You will see, my dear Sir, from this train of reflections, that I have lately had enough of my own perplexities to think of, without adverting much to the affairs of others. So much have I been otherwise occupied, and so little agency did I wish to have in electioneering, that I have never entered into a single discussion with any person nor to the best of my recollection expressed a single sentiment orally or in writing respecting the appointment of a Vice President. From the extent and respectability of Massachusetts it might reasonably be expected, that he would be chosen from that State. But having taken it for granted, that the person selected for that important place would be a true Foederalist; in that case, I was altogether disposed to acquiesce in the prevailing sentiments of the Electors, without giving any unbecoming preference or incurring any unnecessary ill-will. Since it here seems proper to touch a little more fully upon that point, I will frankly give you my manner of thinking, and what, under certain circumstances, would be my manner of acting.

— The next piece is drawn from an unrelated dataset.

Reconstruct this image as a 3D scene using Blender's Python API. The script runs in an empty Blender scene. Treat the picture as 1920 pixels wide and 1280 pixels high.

For this purpose I must speak again hypothetically for argument’s sake, and say, supposing I should be appointed to the Administration and supposing I should accept it, I most solemnly declare, that whosoever shall be found to enjoy the confidence of the States so far as to be elected Vice President, cannot be disagreeable to me in that office. And even if I had any predilection, I flatter myself, I possess patriotism enough to sacrifice it at the shrine of my Country; where, it will be unavoidably necessary for me to have made infinitely greater sacrifices, before I can find myself in the supposed predicament: that is to say, before I can be connected with others, in any possible political relation. In truth, I believe that I have no prejudices on the subject, and that it would not be in the power of any evil-minded persons, who wished to disturb the harmony of those concerned in the government, to infuse them into my mind. For, to continue the same hypothesis one step farther, supposing myself to be connected in office with any gentleman of character, I would most certainly treat him with perfect sincerity and the greatest candour in every respect. I would give him my full confidence, and use my utmost endeavours to co-operate with him, in promoting and rendering permanent the national prosperity; this should be my great, my only aim, under the fixed and irrevocable resolution of leaving to other hands the helm of the State, as soon as my service could possibly with propriety be dispensed with.
I have thus, my dear Sir, insensibly been led into a longer detail than I intended; and have used more egotism than I could have wished; for which I urge no other apology, than but my opinion of your friendship, discretion and candour. With sentiments of real esteem etc.